#### Goal of the exercise
Your answer should consist solely of the lines from the one with "Write part 4" through the one with "ribbon_wall('end_wall', 'big sunlit", copied exactly, endpoints included.
● ● ●
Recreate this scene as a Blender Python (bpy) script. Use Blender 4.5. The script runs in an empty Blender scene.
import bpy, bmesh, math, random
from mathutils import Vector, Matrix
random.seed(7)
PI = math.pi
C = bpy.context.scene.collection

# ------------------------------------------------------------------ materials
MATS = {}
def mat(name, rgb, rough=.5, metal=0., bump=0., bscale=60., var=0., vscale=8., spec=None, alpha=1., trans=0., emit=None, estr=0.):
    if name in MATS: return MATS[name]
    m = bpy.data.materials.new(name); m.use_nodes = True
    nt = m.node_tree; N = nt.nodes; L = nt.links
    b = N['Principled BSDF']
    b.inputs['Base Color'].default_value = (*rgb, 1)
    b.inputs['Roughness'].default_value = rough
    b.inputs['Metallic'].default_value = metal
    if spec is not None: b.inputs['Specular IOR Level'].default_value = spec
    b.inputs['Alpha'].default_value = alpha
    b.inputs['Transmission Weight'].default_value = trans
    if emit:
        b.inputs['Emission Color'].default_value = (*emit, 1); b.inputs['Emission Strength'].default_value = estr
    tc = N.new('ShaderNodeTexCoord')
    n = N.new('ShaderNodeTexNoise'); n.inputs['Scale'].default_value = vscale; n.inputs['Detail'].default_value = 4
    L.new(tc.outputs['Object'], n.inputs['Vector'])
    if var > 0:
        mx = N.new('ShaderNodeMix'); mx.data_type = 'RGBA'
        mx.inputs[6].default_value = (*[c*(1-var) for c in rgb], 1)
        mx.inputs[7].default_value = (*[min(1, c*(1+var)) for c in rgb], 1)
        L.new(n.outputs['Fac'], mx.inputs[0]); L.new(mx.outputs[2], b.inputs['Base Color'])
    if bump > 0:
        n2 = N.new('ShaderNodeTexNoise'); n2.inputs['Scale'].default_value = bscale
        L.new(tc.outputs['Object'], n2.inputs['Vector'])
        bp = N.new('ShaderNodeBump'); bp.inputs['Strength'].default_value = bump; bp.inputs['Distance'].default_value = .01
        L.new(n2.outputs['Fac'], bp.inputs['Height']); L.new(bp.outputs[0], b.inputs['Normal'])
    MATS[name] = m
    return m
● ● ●
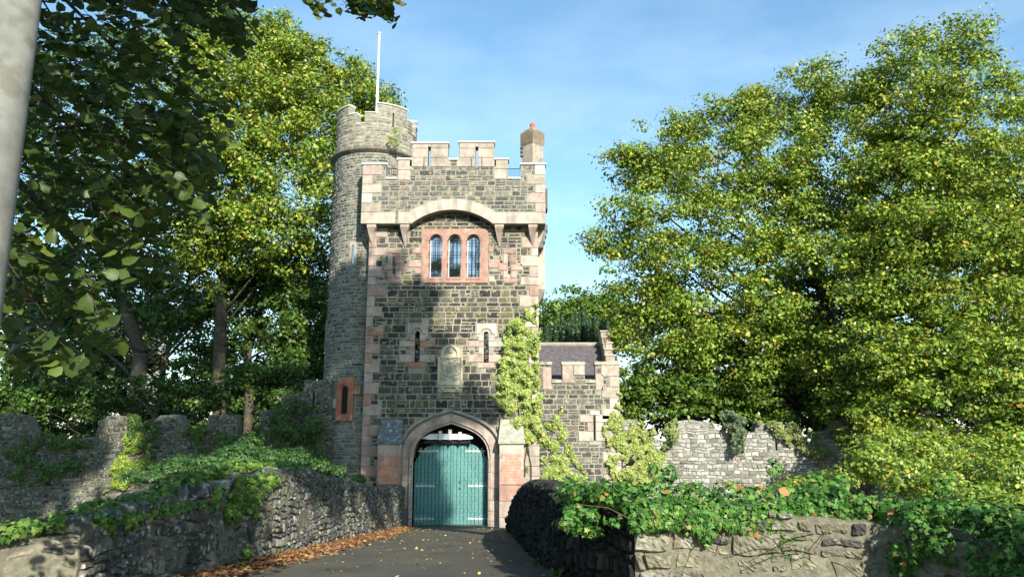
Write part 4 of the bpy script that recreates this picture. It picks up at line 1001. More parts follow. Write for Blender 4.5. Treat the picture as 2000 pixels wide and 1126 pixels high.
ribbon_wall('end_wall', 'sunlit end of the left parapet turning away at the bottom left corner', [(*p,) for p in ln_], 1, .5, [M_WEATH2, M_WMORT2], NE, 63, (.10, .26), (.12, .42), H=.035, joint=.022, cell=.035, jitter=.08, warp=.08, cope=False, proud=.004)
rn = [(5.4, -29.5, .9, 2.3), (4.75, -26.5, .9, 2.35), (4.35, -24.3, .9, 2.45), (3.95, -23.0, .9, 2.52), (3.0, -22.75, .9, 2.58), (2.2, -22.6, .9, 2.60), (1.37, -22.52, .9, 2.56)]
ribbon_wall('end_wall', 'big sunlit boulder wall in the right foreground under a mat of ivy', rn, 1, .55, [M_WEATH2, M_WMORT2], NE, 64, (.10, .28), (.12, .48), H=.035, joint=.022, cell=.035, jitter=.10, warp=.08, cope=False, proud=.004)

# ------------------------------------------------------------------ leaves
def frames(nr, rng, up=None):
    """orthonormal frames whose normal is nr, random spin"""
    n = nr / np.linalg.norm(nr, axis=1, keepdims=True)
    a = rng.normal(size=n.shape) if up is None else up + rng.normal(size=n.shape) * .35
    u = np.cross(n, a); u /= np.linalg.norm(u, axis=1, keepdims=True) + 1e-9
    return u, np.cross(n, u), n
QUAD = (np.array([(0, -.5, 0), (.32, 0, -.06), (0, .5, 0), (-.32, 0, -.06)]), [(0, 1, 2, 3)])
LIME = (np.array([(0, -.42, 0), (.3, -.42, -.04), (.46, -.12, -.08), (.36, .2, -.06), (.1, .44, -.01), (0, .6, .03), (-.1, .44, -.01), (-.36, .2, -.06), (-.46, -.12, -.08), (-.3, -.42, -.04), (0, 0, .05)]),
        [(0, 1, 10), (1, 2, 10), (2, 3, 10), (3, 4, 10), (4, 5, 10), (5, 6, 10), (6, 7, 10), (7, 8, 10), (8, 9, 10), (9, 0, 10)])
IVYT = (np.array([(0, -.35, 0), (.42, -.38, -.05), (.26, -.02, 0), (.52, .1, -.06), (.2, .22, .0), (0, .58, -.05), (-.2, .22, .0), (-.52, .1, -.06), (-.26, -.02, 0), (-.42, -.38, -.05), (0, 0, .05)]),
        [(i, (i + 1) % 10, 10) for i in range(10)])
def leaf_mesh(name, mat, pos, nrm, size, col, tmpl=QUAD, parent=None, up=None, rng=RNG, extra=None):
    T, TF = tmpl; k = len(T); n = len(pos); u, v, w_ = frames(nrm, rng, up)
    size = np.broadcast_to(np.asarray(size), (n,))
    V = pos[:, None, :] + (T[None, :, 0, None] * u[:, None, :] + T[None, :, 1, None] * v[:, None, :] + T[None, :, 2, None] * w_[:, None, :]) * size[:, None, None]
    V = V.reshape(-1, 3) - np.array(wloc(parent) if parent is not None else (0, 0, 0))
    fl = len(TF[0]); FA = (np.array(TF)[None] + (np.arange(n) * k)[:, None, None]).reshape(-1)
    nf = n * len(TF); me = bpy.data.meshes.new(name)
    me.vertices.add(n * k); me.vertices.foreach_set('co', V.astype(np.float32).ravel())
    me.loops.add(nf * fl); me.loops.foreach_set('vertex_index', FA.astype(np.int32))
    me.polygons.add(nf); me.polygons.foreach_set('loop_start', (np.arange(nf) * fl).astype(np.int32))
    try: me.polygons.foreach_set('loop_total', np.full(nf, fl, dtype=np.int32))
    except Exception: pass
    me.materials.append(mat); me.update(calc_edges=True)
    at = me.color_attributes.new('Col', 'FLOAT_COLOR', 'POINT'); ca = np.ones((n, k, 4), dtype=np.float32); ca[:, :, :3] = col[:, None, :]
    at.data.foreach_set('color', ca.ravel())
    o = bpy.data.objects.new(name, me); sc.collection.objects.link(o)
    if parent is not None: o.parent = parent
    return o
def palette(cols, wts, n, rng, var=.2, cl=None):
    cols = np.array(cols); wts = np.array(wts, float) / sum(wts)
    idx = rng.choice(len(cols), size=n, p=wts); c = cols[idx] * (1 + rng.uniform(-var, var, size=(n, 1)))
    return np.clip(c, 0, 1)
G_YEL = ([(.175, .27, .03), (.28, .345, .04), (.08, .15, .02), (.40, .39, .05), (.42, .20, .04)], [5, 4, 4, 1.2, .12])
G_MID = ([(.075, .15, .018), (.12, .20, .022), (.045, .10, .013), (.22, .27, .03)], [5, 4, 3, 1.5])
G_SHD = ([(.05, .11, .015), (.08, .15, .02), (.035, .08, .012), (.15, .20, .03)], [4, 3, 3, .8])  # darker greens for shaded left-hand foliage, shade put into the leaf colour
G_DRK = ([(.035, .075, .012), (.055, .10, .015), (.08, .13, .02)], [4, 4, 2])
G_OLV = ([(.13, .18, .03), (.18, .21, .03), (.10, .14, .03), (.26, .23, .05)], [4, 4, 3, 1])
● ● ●
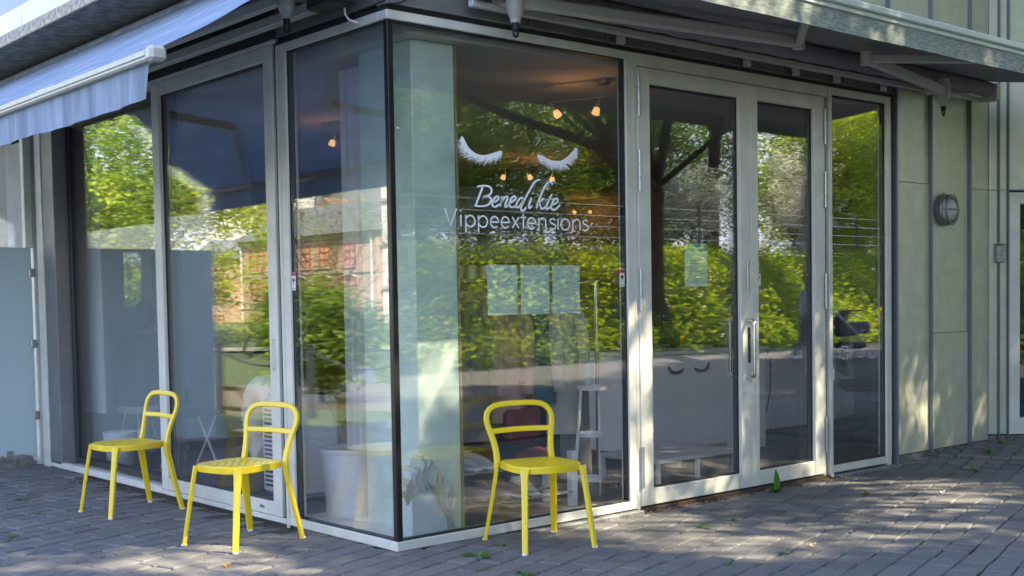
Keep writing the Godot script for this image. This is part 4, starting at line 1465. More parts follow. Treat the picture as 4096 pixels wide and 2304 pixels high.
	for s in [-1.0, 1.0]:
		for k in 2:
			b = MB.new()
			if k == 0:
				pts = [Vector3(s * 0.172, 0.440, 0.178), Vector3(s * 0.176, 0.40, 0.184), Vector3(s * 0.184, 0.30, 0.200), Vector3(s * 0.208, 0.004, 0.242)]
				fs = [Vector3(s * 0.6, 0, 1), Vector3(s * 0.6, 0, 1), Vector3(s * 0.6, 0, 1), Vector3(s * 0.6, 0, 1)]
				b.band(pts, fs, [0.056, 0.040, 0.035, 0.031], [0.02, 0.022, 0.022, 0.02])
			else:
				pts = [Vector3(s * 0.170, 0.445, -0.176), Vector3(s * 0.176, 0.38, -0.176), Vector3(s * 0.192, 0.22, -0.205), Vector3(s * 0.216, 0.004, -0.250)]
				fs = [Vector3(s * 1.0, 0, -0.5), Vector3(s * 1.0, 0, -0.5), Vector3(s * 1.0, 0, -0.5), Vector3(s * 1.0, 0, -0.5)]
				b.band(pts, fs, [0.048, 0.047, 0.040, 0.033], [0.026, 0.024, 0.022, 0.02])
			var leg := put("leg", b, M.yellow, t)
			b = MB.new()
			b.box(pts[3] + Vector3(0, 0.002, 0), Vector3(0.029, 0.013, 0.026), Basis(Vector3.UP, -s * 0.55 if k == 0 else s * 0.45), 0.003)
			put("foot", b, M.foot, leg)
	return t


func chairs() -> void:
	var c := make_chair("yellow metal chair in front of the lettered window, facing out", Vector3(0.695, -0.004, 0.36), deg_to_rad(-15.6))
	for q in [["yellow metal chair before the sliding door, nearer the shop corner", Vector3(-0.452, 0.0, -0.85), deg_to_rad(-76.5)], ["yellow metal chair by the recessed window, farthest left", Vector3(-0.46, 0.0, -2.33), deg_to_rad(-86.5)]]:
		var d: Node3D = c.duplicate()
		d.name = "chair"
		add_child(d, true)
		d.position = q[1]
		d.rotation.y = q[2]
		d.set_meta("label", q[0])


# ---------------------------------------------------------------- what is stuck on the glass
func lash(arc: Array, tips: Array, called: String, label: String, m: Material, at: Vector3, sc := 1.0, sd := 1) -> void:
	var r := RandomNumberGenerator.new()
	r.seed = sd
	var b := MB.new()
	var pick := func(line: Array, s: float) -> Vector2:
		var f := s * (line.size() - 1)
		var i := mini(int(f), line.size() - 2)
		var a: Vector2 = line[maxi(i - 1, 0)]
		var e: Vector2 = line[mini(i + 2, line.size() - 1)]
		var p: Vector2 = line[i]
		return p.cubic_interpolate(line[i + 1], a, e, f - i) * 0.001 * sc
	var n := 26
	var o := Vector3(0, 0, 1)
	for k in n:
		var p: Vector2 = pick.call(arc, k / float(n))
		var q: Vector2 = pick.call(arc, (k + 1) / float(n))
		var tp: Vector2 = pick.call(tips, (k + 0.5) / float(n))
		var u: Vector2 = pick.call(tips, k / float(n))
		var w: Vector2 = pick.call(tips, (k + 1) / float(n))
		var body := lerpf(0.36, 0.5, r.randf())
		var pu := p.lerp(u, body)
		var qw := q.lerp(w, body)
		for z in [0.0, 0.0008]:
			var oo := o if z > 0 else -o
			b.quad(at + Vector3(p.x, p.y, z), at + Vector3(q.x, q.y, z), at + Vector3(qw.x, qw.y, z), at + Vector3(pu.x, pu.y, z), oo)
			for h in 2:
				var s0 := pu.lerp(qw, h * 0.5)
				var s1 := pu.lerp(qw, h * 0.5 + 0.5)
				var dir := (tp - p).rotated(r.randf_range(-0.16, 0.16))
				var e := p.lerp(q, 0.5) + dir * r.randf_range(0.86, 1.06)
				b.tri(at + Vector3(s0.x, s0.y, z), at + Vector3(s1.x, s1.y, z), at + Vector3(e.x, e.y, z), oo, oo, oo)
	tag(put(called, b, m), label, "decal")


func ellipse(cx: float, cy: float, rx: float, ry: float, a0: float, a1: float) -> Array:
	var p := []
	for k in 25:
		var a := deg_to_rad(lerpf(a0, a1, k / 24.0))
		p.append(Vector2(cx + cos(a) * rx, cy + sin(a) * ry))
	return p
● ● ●
#### Solution
Write part 4 of the bpy script that recreates this picture. It picks up at line 1001. More parts follow. Write for Blender 4.5. Treat the picture as 2000 pixels wide and 1126 pixels high.
ribbon_wall('end_wall', 'sunlit end of the left parapet turning away at the bottom left corner', [(*p,) for p in ln_], 1, .5, [M_WEATH2, M_WMORT2], NE, 63, (.10, .26), (.12, .42), H=.035, joint=.022, cell=.035, jitter=.08, warp=.08, cope=False, proud=.004)
rn = [(5.4, -29.5, .9, 2.3), (4.75, -26.5, .9, 2.35), (4.35, -24.3, .9, 2.45), (3.95, -23.0, .9, 2.52), (3.0, -22.75, .9, 2.58), (2.2, -22.6, .9, 2.60), (1.37, -22.52, .9, 2.56)]
ribbon_wall('end_wall', 'big sunlit boulder wall in the right foreground under a mat of ivy', rn, 1, .55, [M_WEATH2, M_WMORT2], NE, 64, (.10, .28), (.12, .48), H=.035, joint=.022, cell=.035, jitter=.10, warp=.08, cope=False, proud=.004)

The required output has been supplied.